「え、2段階も引き下げ」・・・被災者の思いに高岡市は
「最も深く水がついたのに、なぜ、準半壊なんですか。それまで中規模半壊だったのに、一気に2段階も引き下げられたのです」。
先月の富山県高岡市を襲った大雨の際に、床上浸水したAさんが私にこう伝えました。この地区は、15軒ほどありますが、Aさん宅が最も浸水したといいます。
地形的に低くなっており、水が溜まりやすいのです。自らも被災した、他の住民も同情しています。
「我々が半壊という認定なのに、なぜAさんが準半壊なんでしょうか。最も浸水被害を受けたのですよ」。
被災した場合、真っ先に、必要なのは、罹災証明書です。被災者が申請し、行政が現場で審査します。
その家の被害の程度は、全壊、大規模半壊、中規模半壊、半壊、準半壊、一部損壊の6段階で判定します。
Aさん宅は、一次審査では中規模半壊だったのに、二次審査で準半壊に引き下げられたのです。
罹災証明書は、被災者が各種支援の適用を受ける際の判断材料として使われることも多く、2段階の引き下げは支援に大きな影響が出ます。
なぜ引き下げになったのか。私は担当課に聞きました。
「基準に照らした上で、引き下げました」。
「その基準とは何ですか」。
「お見せできません。今後深刻さがわかれば、また変更することもあります。所有者の方が壁をはがすなどしてくれれば、壁の中をチェックできます」。
「壁をはがさなくても、半壊認定しているところもあるではないですか」。
結局、議論は平行線となりました。私は、不思議に思いました。資産税課の職員が審査していると言いますが、壁の中の水分の含有量などはわかりません。
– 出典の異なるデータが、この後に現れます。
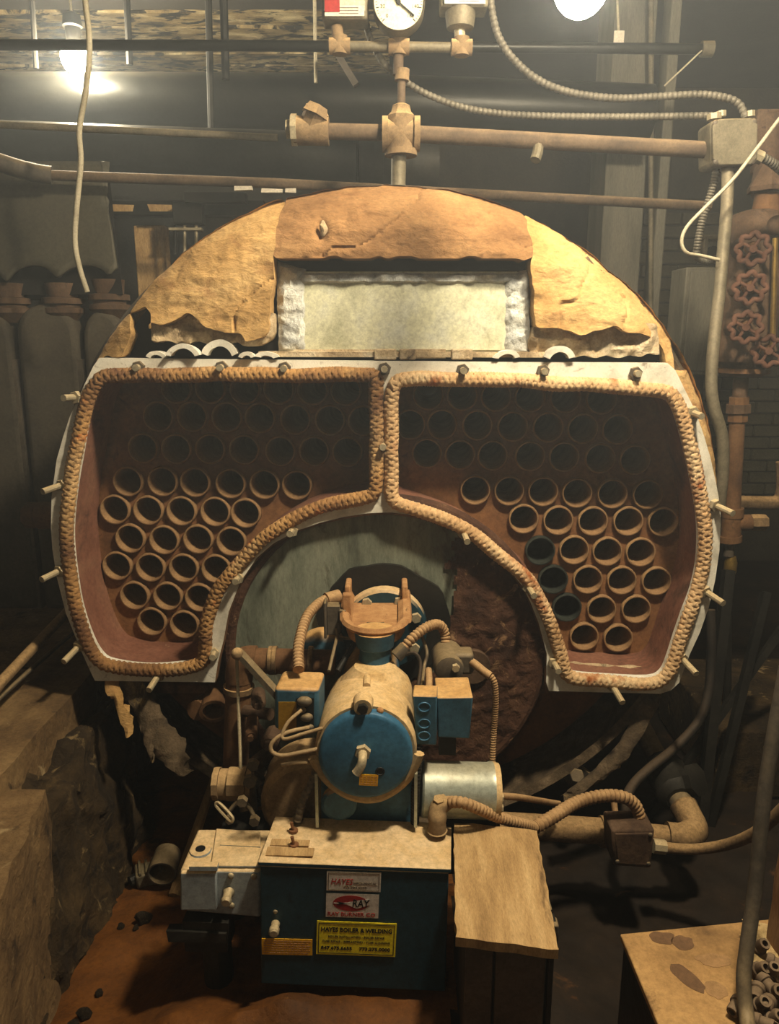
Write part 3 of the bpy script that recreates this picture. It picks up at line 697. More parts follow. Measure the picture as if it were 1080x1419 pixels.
# flaking rust over the right half: a thin ragged scab that stands proud of the green plate
mb = MB(); st = .008; K = {}
def vget(i, j):
    if (i, j) not in K:
        p = fc + V((i * st, 0, j * st)); p.y -= .006 + .010 * abs(fbm(p, 22, 4)); K[(i, j)] = len(mb.v); mb.v.append(p)
    return K[(i, j)]
for i in range(-30, 54):
    for j in range(-54, 54):
        x, z = i * st, j * st
        if math.hypot(x, z) > fr - .004: continue
        lim = .155 + .05 * noise.noise(V((3, 1, z * 9))) + .03 * noise.noise(V((x * 30, 5, z * 30))) - (.10 if z < -.05 else 0)
        if x > lim: mb.f.append((vget(i, j), vget(i + 1, j), vget(i + 1, j + 1), vget(i, j + 1)))
part(mb.build('rust_scab', M['furn_rust'], boiler, smooth=50), 'dark flaking rust over the right of the furnace front')
m = MB(); m.tube([fc + V((fr * cos(2 * pi * k / 64), .005, fr * sin(2 * pi * k / 64))) for k in range(64)], .016, n=10, closed=True, flat=1); m.build('furnace_rim', M['furn_rust'], boiler)
# lower head plate behind
m = MB(); n = 64
lower = [V((BC.x + (BR - .045) * sin(a), 1.965, BC.z + (BR - .045) * cos(a))) for a in [radians(127 + 106 * k / n) for k in range(n + 1)]]
m.prism(lower, (0, .015, 0)); m.build('lower_head', M['orange_rust'], boiler)
# side stub on the left of the shell
m = MB(); q = P(62, 714, 1.95); m.cyl(q + V((.09, 0, 0)), q - V((.015, 0, 0)), .036, n=16); m.hexnut(q - V((.02, 0, 0)), (-1, 0, 0), .03, .034); m.build('pipe_stub', M['rust'], boiler)
# torn lagging strips at the foot of the shell
def ragged(path, w, th, name, mt, seed, par=boiler):
    q = resample(catmull(path, 8), .012); m = MB(); n = len(q)
    for i, p in enumerate(q):
        ww = w * (1 + .3 * noise.noise(p * 20)) * (1 if i < n - 3 else .5)
        for k in range(8):
            a = 2 * pi * k / 8; m.v.append(p + V((cos(a) * ww, sin(a) * th, .2 * cos(a) * ww)) + V((1, .4, 1)) * .012 * fbm(p + V((k, seed, 0)), 30, 3))
    m.f = [(i * 8 + k, i * 8 + (k + 1) % 8, (i + 1) * 8 + (k + 1) % 8, (i + 1) * 8 + k) for i in range(n - 1) for k in range(8)] + [tuple(range(8)), tuple((n - 1) * 8 + k for k in range(8))]
    return m.build(name, mt, par, smooth=50)
part(ragged(PP([(178, 936, 1.84), (205, 985, 1.80), (230, 1030, 1.75), (258, 1070, 1.71)]), .036, .02, 'torn_lagging', M['lagging'], 1), 'torn grey yellow lagging hanging from the shell')
part(ragged(PP([(150, 940, 1.80), (166, 975, 1.765), (178, 1000, 1.75), (180, 1018, 1.74)]), .011, .008, 'torn_lagging', M['plaster'], 2), 'peeled tan strip')
ragged(PP([(200, 990, 1.79), (208, 1032, 1.74), (212, 1055, 1.73)]), .010, .006, 'torn_lagging', M['lagging'], 6)
part(ragged(PP([(905, 958, 1.85), (885, 1005, 1.82), (855, 1050, 1.79), (815, 1085, 1.78), (785, 1105, 1.78)]), .03, .018, 'torn_lagging', M['lagging'], 3), 'loose grey lagging band')
ragged(PP([(880, 1010), (868, 1035), (858, 1062)], 1.83), .01, .008, 'torn_lagging', M['plaster'], 4)
m = MB(); m.box(P(800, 1075, 1.86), (.075, .02, .06), Matrix.Rotation(.7, 3, 'Y')).cyl(P(800, 1075, 1.85), P(800, 1075, 1.82), .02, n=6).build('shell_bracket', M['gunk'], boiler, bev=.003)
# saddle that carries the drum
for yy in (2.3, 3.7):
    MB().box((-.007, yy, .23), (1.0, .18, .16)).build('saddle', M['concrete'], boiler)
# ================================================================== BURNER
def flex(path, r, name, mt, par=None, pitch=None, n=10, depth=.78):
    pitch = pitch or r * .75
    q = resample(path, pitch / 4); rs = [r * (1, .93, depth, .93)[i % 4] for i in range(len(q))]
    return MB().tube(q, rs, n=n).build(name, mt, par, smooth=40)
def wire(pts, r, name, mt, par=None, Y=None, n=8, k=8):
    return MB().tube(catmull(PP(pts, Y), k), r, n=n).build(name, mt, par, smooth=60)
burner = thing('rotary_oil_burner', 'dusty blue oil burner with round end cap, mounted below the arch', 'burner', P(507, 1300, 1.5))
bx = P(507, 1045, 1.36); ax0 = V((bx.x, 0, bx.z)); hr = 66 * mpp(bx)
def at(y, dx=0, dz=0): return V((bx.x + dx, y, bx.z + dz))
m = MB(); m.tube_l(at(1.372), V((0, 1, 0)), [(0, hr + .004), (.008, hr + .008), (.12, hr + .006), (.20, hr - .004), (.26, hr - .03), (.31, hr - .055)], 40, True)
m.warp(.0015, 20); m.build('motor_housing', M['body_dust'], burner, smooth=40)
m = MB(); m.tube([at(1.45 + .02 * k, 0, hr + .007 - (.0 if k < 6 else .012 * (k - 5))) for k in range(9)], .008, n=8).build('rib', M['body_dust'], burner)
m = MB(); m.tube_l(at(1.35), V((0, 1, 0)), [(0, hr - .010), (.002, hr - .004), (.006, hr - .001), (.022, hr - .001)], 48, True)
cap = m.build('end_cap', M['blue_cap'], burner, smooth=40); part(cap, 'round blue end cap')
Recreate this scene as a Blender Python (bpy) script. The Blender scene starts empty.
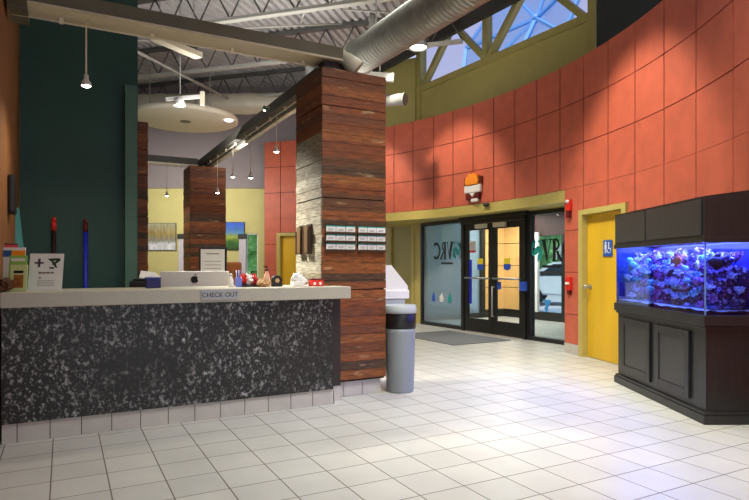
import bpy, bmesh, math, random
from mathutils import Vector, Matrix, noise
random.seed(7)
R = math.radians
PI = math.pi
sc = bpy.context.scene
COL = sc.collection

# ------------------------------------------------------------------ camera
CH = 1.285
cam_d = bpy.data.cameras.new('camera')
cam = bpy.data.objects.new('camera', cam_d)
COL.objects.link(cam)
cam.location = (0, 0, CH)
cam.rotation_euler = (R(90), 0, 0)
cam_d.sensor_width = 36.0
cam_d.lens = 580.0 / 749.0 * 36.0
cam_d.shift_y = 16.5 / 749.0
cam_d.clip_start = 0.05
cam_d.clip_end = 300
sc.camera = cam

# ------------------------------------------------------------------ view, world
sc.view_settings.view_transform = 'Standard'
sc.view_settings.look = 'None'
sc.view_settings.gamma = 1.0
sc.view_settings.use_curve_mapping = False
sc.view_settings.exposure = 0.15

def lin(c):
    return tuple((x / 12.92 if x <= 0.04045 else ((x + 0.055) / 1.055) ** 2.4) for x in (v / 255.0 for v in c))

w = bpy.data.worlds.new('sky')
sc.world = w
w.use_nodes = True
wn = w.node_tree
wn.nodes.clear()
wo = wn.nodes.new('ShaderNodeOutputWorld')
wb = wn.nodes.new('ShaderNodeBackground')
wg = wn.nodes.new('ShaderNodeTexGradient')
wr = wn.nodes.new('ShaderNodeValToRGB')
wt = wn.nodes.new('ShaderNodeTexCoord')
ws = wn.nodes.new('ShaderNodeSeparateXYZ')
wn.links.new(wt.outputs['Generated'], ws.inputs[0])
wn.links.new(ws.outputs['Z'], wr.inputs[0])
wr.color_ramp.elements[0].position = 0.0
wr.color_ramp.elements[0].color = (*lin((226, 232, 240)), 1)
wr.color_ramp.elements[1].position = 0.55
wr.color_ramp.elements[1].color = (*lin((186, 196, 245)), 1)
wn.links.new(wr.outputs[0], wb.inputs[0])
wb.inputs[1].default_value = 0.85
wn.links.new(wb.outputs[0], wo.inputs[0])

def aim(o, target):
    d = Vector(target) - o.location
    o.rotation_euler = d.to_track_quat('-Z', 'Y').to_euler()

def area(name, loc, target, power, sx, sy, col=(1, 1, 1)):
    l = bpy.data.lights.new(name, 'AREA')
    l.shape = 'RECTANGLE'
    l.size = sx
    l.size_y = sy
    l.energy = power
    l.color = col
    o = bpy.data.objects.new(name, l)
    COL.objects.link(o)
    o.location = loc
    aim(o, target)
    return o

def spot(name, loc, target, power, ang, blend=0.35, col=(1, .9, .75), r=.05):
    l = bpy.data.lights.new(name, 'SPOT')
    l.energy = power
    l.spot_size = R(ang)
    l.spot_blend = blend
    l.color = col
    l.shadow_soft_size = r
    o = bpy.data.objects.new(name, l)
    COL.objects.link(o)
    o.location = loc
    aim(o, target)
    return o

# unseen fill lamps added over the lobby and behind the camera
def spread(o, a):
    o.data.spread = R(a); return o
spread(area('lobby_fill_light', (1.5, 3.6, 5.1), (1.3, 4.6, 0), 112, 2.2, 2.2, (.97, 1, .96)), 95)
spread(area('lobby_fill_light', (1.0, 7.3, 5.1), (0.9, 7.5, 0), 88, 1.2, 2.4, (.98, 1, .96)), 95)
area('lobby_rear_fill', (1.2, -4.5, 1.9), (0.6, 6.5, 0.6), 60, 5.0, 2.2, (.96, .99, 1))
spread(area('reception_fill_light', (-2.35, 6.5, 2.95), (-.75, 5.95, .95), 31, .4, .4, (1, .95, .84)), 62)  # added unseen fill lamp, brightens the pillar's left side
area('back_room_light', (-4.4, 12.4, 3.2), (-4.6, 14.3, 1.5), 60, 2.2, 1.0, (1, .96, .86))
area('back_room_light', (-2.0, 11.6, 3.9), (-1.6, 12.8, 0), 17, 1.2, 1.2, (1, .96, .88))
area('ceiling_bounce_light', (-1.5, 9.2, 3.45), (-1.8, 9.9, 6), 76, 3.0, 2.0, (1, .97, .95))
area('vestibule_light', (3.0, 13.3, 2.55), (3.0, 13.3, 0), 120, 1.6, 1.6, (1, .98, .95))
sun_d = bpy.data.lights.new('sun', 'SUN')
sun_d.energy = 4.5
sun_d.angle = R(2)
sun_d.color = (1, .97, .92)
sun = bpy.data.objects.new('sun', sun_d)
COL.objects.link(sun)
sun.location = (0, 0, 30)
aim(sun, (9.5, 14.5, 0))
# wall washers: (angle on the curved wall, offset from it, height, power)
CC = Vector((-5.06, 6.11))
CR = 8.33

# ------------------------------------------------------------------ frames of reference
TH = math.atan2(.4725, .881)
O = Vector((-.505, 5.58))
Bv = Vector((math.cos(TH), math.sin(TH)))
Av = Vector((-math.sin(TH), math.cos(TH)))

def G(a, b, z=0.0):
    p = O + Bv * a + Av * b
    return Vector((p.x, p.y, z))

def ga(px, b):
    """counter coordinate of the sight line px at depth row b"""
    k = (px - 374.5) / 580.0
    p0 = O + Av * b
    return (k * p0.y - p0.x) / (Bv.x - k * Bv.y)

def W(ang, z=0.0, off=0.0):
    """point on the curved wall (off > 0 = towards the room)"""
    a = R(ang)
    return Vector((CC.x + (CR - off) * math.cos(a), CC.y + (CR - off) * math.sin(a), z))

SO = Vector((1.05, 13.0))
Sd = Vector((.509, -.861)).normalized()
Sn = Vector((-Sd.y, Sd.x)) * 1.0          # outward (away from the lobby)
if Sn.x < 0: Sn = -Sn
SANG = math.atan2(Sd.y, Sd.x)

def S(u, n=0.0, z=0.0):
    p = SO + Sd * u + Sn * n
    return Vector((p.x, p.y, z))

def su(px, n=0.0):
    k = (px - 374.5) / 580.0
    p0 = SO + Sn * n
    return (k * p0.y - p0.x) / (Sd.x - k * Sd.y)

# ------------------------------------------------------------------ materials
MATS = {}
def mat(name, c, rough=.6, metal=0.0, var=0.0, vs=8.0, bump=0.0, bs=60.0, spec=.5, stretch=None):
    if name in MATS: return MATS[name]
    m = bpy.data.materials.new(name)
    m.use_nodes = True
    nt = m.node_tree
    p = nt.nodes['Principled BSDF']
    col = (*lin(c), 1)
    p.inputs['Base Color'].default_value = col
    p.inputs['Roughness'].default_value = rough
    p.inputs['Metallic'].default_value = metal
    p.inputs['Specular IOR Level'].default_value = spec
    tc = nt.nodes.new('ShaderNodeTexCoord')
    src = tc.outputs['Object']
    if stretch:
        mp = nt.nodes.new('ShaderNodeMapping')
        mp.inputs['Scale'].default_value = stretch
        nt.links.new(src, mp.inputs[0])
        src = mp.outputs[0]
    if var > 0:
        n = nt.nodes.new('ShaderNodeTexNoise')
        n.inputs['Scale'].default_value = vs
        n.inputs['Detail'].default_value = 5
        nt.links.new(src, n.inputs['Vector'])
        r = nt.nodes.new('ShaderNodeValToRGB')
        r.color_ramp.elements[0].position = .3
        r.color_ramp.elements[1].position = .7
        r.color_ramp.elements[0].color = (*[x * (1 - var) for x in col[:3]], 1)
        r.color_ramp.elements[1].color = (*[min(1, x * (1 + var)) for x in col[:3]], 1)
        nt.links.new(n.outputs[0], r.inputs[0])
        nt.links.new(r.outputs[0], p.inputs['Base Color'])
    if bump > 0:
        n2 = nt.nodes.new('ShaderNodeTexNoise')
        n2.inputs['Scale'].default_value = bs
        nt.links.new(src, n2.inputs['Vector'])
        b = nt.nodes.new('ShaderNodeBump')
        b.inputs['Strength'].default_value = bump
        b.inputs['Distance'].default_value = .01
        nt.links.new(n2.outputs[0], b.inputs['Height'])
        nt.links.new(b.outputs[0], p.inputs['Normal'])
    MATS[name] = m
    return m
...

目視で判断しているだけです。
私は先日、長岡技術科学大学の木村准教授を高岡にお招きしました。木村さんは全国各地の被災現場に出向いている災害復旧活動のプロです。
その上で、Aさん宅で壁の中の水分がどれだけ含まれているかなどを、機械でチェックしてもらいました。床上浸水し、かなりの高さまで、水分が含まれていることがわかりました。
水害は水が引けば、一見、何事もなかったように見えるものの、壁や床には大量の水分が吸収しています。その場合、張り替えが必要です。
木村さんは「地震などはまだ目に見えますが、水害は目に見えない分厄介なのです。したがって床上浸水すれば、事実上、そのまま半壊と認定している自治体もあります」と説明しています。
私は内閣府にも掛け合いました。「罹災証明書は、国が指示できるものではありません。市町村の独自判断です。ただ、とても重要です。自治体の中では、資産税課の職員だけでなく、建築関係の職員も同行してもらっているところもあります」と指摘していました。罹災認定はもめるケースもあり、慎重に認定しているのです。
また、被災地では固定資産税の減免措置も話題となりました。固定資産税のうち、その災害を受けた日以後に納期限が到来する税額については軽減または免除されますが、
被災者の方は、「一括で支払ったので、減免措置がないと言われた」とこぼします。
「災害を受けた日以後に納期限」という点からすれば、そうかもしれませんが、
一括納付した人が不利になるのは解せません。私が強く主張しました。他の自治体では、一括前納した人にも、
減免措置があります。
これに対しては高岡市側も理解を示してくれました。
恐らく、高岡市も、救済措置に動いてくれる可能性があります。
今回の大雨で、富山県は高岡市に災害救助法を適用しました。「災害救助法」が適用されると、応急修理制度を使えます。
この制度は、住宅の応急修理のほか衣服や寝具など生活必需品の支給、障害物の除去などの対応にかかる費用を自治体の代わりに国と県が負担することになります。
ただ、注意しなければならないポイントがあります。
被災者が先に代金を支払ってしまうと適用外になります。この地区でも、既に畳を敷くのに、お金を払った人がいますが、こうした方は、後でお金が出ません。
木村さんによれば、応急修理制度は、所得の低くて、自らのお金で修理できない世帯について行政が代わりに応急的に修理を行い、避難所から帰宅してもらう仕組みです。
当初、かなり細かい手続きが必要だったのですが、熊本地震をきっかけに、運用が改善されました。
ただ、もともとの制度発足の意味合いもあり、業者にお金を払ってしまうと、「お金がある」とみなされるのです。
また、雑損控除と言う控除もあります。自然災害や火災、盗難、横領などによって損失があった人が受けられる控除です。
被災されたサラリーマンの方も確定申告すれば、お金が還付される仕組みです。
被災者に寄り添ってどのようにして情報を伝えるのか。私自身、もっと勉強しなければならないと痛感しました。